# What you should do:
In the entries below, print exactly the lines from the first through the one with "16), M['black_plastic'], cab, smooth=True)", both included, and none of the pictures.

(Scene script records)
#####

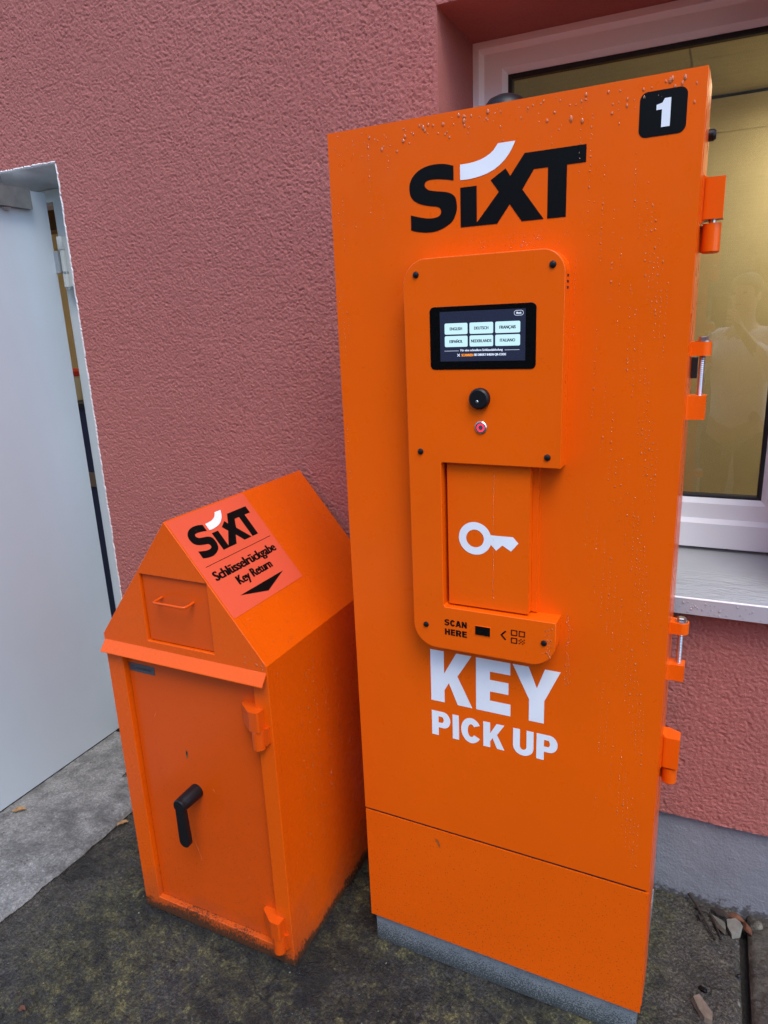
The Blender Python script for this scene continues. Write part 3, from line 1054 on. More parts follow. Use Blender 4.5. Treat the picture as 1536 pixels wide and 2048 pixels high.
# ================================================================== TALL KEY PICK-UP CABINET
CW, CZ0, CZS, CZ1 = 0.690, 0.0912, 0.4285, 2.0
cab = tag(empty("key_cabinet", (-0.0651, -0.4638, 0), -0.0244),
          "tall orange steel key pick up cabinet numbered 1, with touch screen", "key cabinet")
box("shell", 0, CW, 0.0205, 0.125, CZ0, CZ1, M['orange'], cab, bevel=0.0045, segs=3)
box("rear_body", 0.012, CW - 0.012, 0.1252, 0.40, CZ0 + 0.004, CZ1 - 0.012, M['orange'], cab, bevel=0.004)
box("front_panel", 0.0008, CW - 0.0008, 0.0, 0.0202, CZS + 0.0030, CZ1 - 0.0006, M['orange'], cab, bevel=0.0075, segs=4)
box("base_panel", 0.0012, CW - 0.0010, 0.0004, 0.0202, CZ0 + 0.0005, CZS - 0.0042, M['orange_low'], cab, bevel=0.0045, segs=3)
box("panel_gap", 0.0045, CW - 0.0075, 0.0036, 0.0204, CZS - 0.0056, CZS + 0.0056, M['dark_hole'], cab)
box("foot", 0.010, CW - 0.009, 0.012, 0.39, 0.0, CZ0 - 0.0004, M['galv'], cab, bevel=0.010, segs=3)
bm_obj("top_cap", lathe_bm([(0, 0.066), (0.018, 0.065), (0.034, 0.058), (0.044, 0.045), (0.046, 0.03), (0.046, -0.012), (0, -0.012)], 'z', (0.305, 0.20, 2.0), 28), M['black_plastic'], cab, smooth=True)
bm_obj("side_plug", lathe_bm([(0, 0.0), (0.010, 0.0), (0.010, 0.010), (0.007, 0.014), (0, 0.014)], 'x', (CW - 0.002, 0.13, 1.925), 16), M['black_plastic'], cab, smooth=True)

F0 = FRONT(-0.0006)
logo = link("logo_letters", join([curve_mesh([SX], F0), curve_mesh([IXT], F0)], "logo_letters"), M['black_print'], cab)
link("logo_swoosh", curve_mesh([SWOOSH], F0), M['white_print'], logo)
nb = link("number_sticker", curve_mesh([round_rect(0.590, 0.662, 1.909, 1.976, 0.012)], FRONT(-0.0005)), M['black_print'], cab)
one = [(0.6245, 1.9215), (0.6375, 1.9215), (0.6375, 1.963), (0.628, 1.963), (0.6245, 1.957), (0.616, 1.955), (0.616, 1.9475), (0.6245, 1.9475)]
link("number", curve_mesh([one], FRONT(-0.0010)), M['white_print'], nb)

KZ0, KZ1 = 0.7845, 0.9140
kt = word([('K', 0.194, 0.294, KZ0, KZ1), ('E', 0.303, 0.382, KZ0, KZ1), ('Y', 0.386, 0.489, KZ0, KZ1)], F0)
lt = link("lettering", kt, M['white_print'], cab)
PZ0, PZ1 = 0.6945, 0.7580
kt = word([('P', 0.194, 0.240, PZ0, PZ1), ('I', 0.2455, 0.261, PZ0, PZ1), ('C', 0.2665, 0.3150, PZ0, PZ1), ('K', 0.3195, 0.3690, PZ0, PZ1),
           ('U', 0.3885, 0.4345, PZ0 - 0.0005, PZ1), ('P', 0.4410, 0.4870, PZ0, PZ1)], F0)
link("lettering", kt, M['white_print'], cab)

M['smear'] = plain("brown_smear", (0.33, 0.075, 0.012), 0.5, vary=0.4, vscale=200)
link("smear", curve_mesh([[(0.194, 0.397), (0.199, 0.399), (0.204, 0.393), (0.207, 0.384), (0.206, 0.374), (0.203, 0.378), (0.199, 0.385), (0.195, 0.391)]], FRONT(-0.0001)), M['smear'], cab)

# console: C-shaped box with an open niche on the right
PD = 0.045
cx0, cx1, cz0, cz1 = 0.176, 0.4865, 0.944, 1.748
nx, nz0, nz1 = 0.247, 1.043, 1.357
outline = (arc(cx0 + 0.048, cz1 - 0.048, 0.048, 180, 90) + arc(cx1 - 0.042, cz1 - 0.042, 0.042, 90, 0) + [(cx1, nz1), (nx + 0.003, nz1), (nx, nz1 - 0.003),
           (nx, nz0 + 0.004), (nx + 0.004, nz0), (cx1, nz0)] + arc(cx1 - 0.052, cz0 + 0.052, 0.052, 0, -90) + arc(cx0 + 0.052, cz0 + 0.052, 0.052, -90, -180))
con = link("console", curve_mesh([outline], FRONT(0.0008), PD + 0.0008, 0.0018), M['orange'], cab)
for pl in con.data.polygons: pl.use_smooth = True
con.data.set_sharp_from_angle(angle=R(34))
even_normals(con)
FC = FRONT(-PD - 0.0006)

# touch screen
scr = link("touch_screen", curve_mesh([round_rect(0.2303, 0.4372, 1.5415, 1.6585, 0.009)], FRONT(-PD + 0.0005), 0.0016, 0.0004), M['bezel'], cab)
sx0, sx1, sz0, sz1 = 0.2513, 0.4177, 1.557, 1.649
F1, F2, F3 = FRONT(-PD - 0.0014), FRONT(-PD - 0.0017), FRONT(-PD - 0.0020)
link("display", curve_mesh([round_rect(sx0, sx1, sz0, sz1, 0.0005, 1)], F1), M['screen_bg'], scr)
words = ["ENGLISH", "DEUTSCH", "FRANÇAIS", "ESPAÑOL", "NEDERLANDS", "ITALIANO"]
wid = [0.025, 0.028, 0.031, 0.027, 0.040, 0.029]
labels = []
for i in range(6):
    bx0 = (0.261, 0.311, 0.361)[i % 3]
    bx1 = (0.307, 0.357, 0.408)[i % 3]
    bz0, bz1 = ((1.6072, 1.6276), (1.5840, 1.6042))[i // 3]
    link("screen_button", curve_mesh([round_rect(bx0, bx1, bz0, bz1, 0.0026, 4)], F2), M['screen_btn'], scr)
    mx_, mz_ = (bx0 + bx1) / 2, (bz0 + bz1) / 2
    lo, hi = -0.0028, 0.0028
    if 'Ç' in words[i]: lo = -0.0042
    if 'Ñ' in words[i]: hi = 0.0040
    labels.append(text_bounds_mesh(words[i], mx_ - wid[i] / 2, mx_ + wid[i] / 2, mz_ + lo, mz_ + hi, F3, 0.05))
link("button_text", join(labels, "button_text"), M['screen_txt'], scr)
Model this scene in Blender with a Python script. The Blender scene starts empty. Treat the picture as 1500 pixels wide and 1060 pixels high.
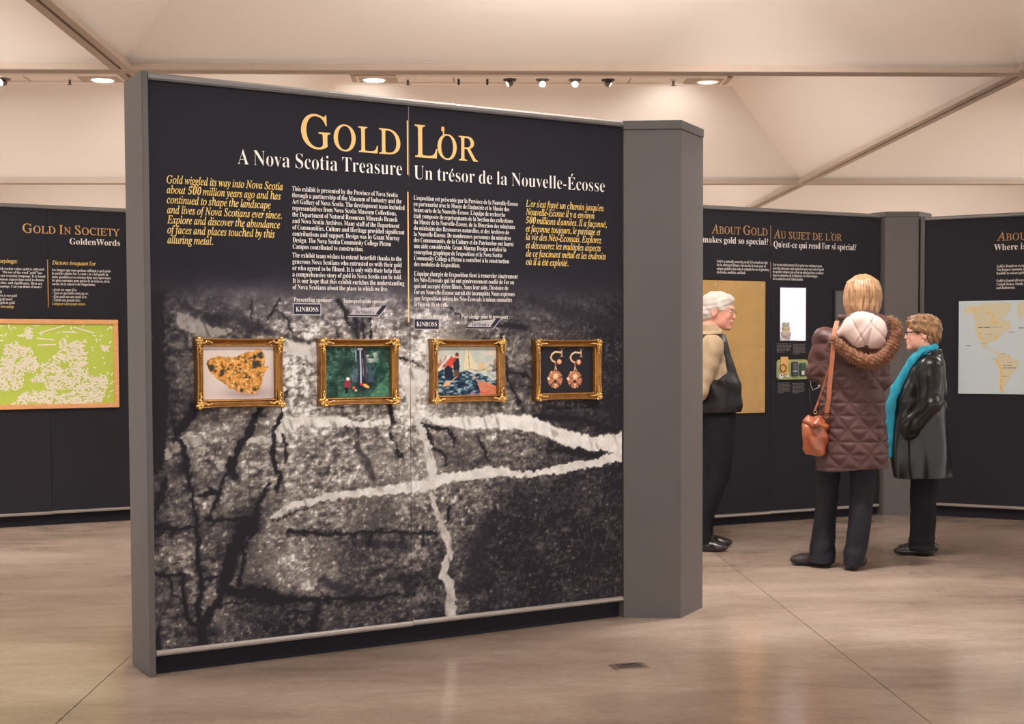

#####

# Answer below:
The Blender Python script for this scene continues. Write part 3, from line 1054 on. More parts follow. Use Blender 4.5. Treat the picture as 1536 pixels wide and 2048 pixels high.
# ================================================================== TALL KEY PICK-UP CABINET
CW, CZ0, CZS, CZ1 = 0.690, 0.0912, 0.4285, 2.0
cab = tag(empty("key_cabinet", (-0.0651, -0.4638, 0), -0.0244),
          "tall orange steel key pick up cabinet numbered 1, with touch screen", "key cabinet")
box("shell", 0, CW, 0.0205, 0.125, CZ0, CZ1, M['orange'], cab, bevel=0.0045, segs=3)
box("rear_body", 0.012, CW - 0.012, 0.1252, 0.40, CZ0 + 0.004, CZ1 - 0.012, M['orange'], cab, bevel=0.004)
box("front_panel", 0.0008, CW - 0.0008, 0.0, 0.0202, CZS + 0.0030, CZ1 - 0.0006, M['orange'], cab, bevel=0.0075, segs=4)
box("base_panel", 0.0012, CW - 0.0010, 0.0004, 0.0202, CZ0 + 0.0005, CZS - 0.0042, M['orange_low'], cab, bevel=0.0045, segs=3)
box("panel_gap", 0.0045, CW - 0.0075, 0.0036, 0.0204, CZS - 0.0056, CZS + 0.0056, M['dark_hole'], cab)
box("foot", 0.010, CW - 0.009, 0.012, 0.39, 0.0, CZ0 - 0.0004, M['galv'], cab, bevel=0.010, segs=3)
bm_obj("top_cap", lathe_bm([(0, 0.066), (0.018, 0.065), (0.034, 0.058), (0.044, 0.045), (0.046, 0.03), (0.046, -0.012), (0, -0.012)], 'z', (0.305, 0.20, 2.0), 28), M['black_plastic'], cab, smooth=True)
bm_obj("side_plug", lathe_bm([(0, 0.0), (0.010, 0.0), (0.010, 0.010), (0.007, 0.014), (0, 0.014)], 'x', (CW - 0.002, 0.13, 1.925), 16), M['black_plastic'], cab, smooth=True)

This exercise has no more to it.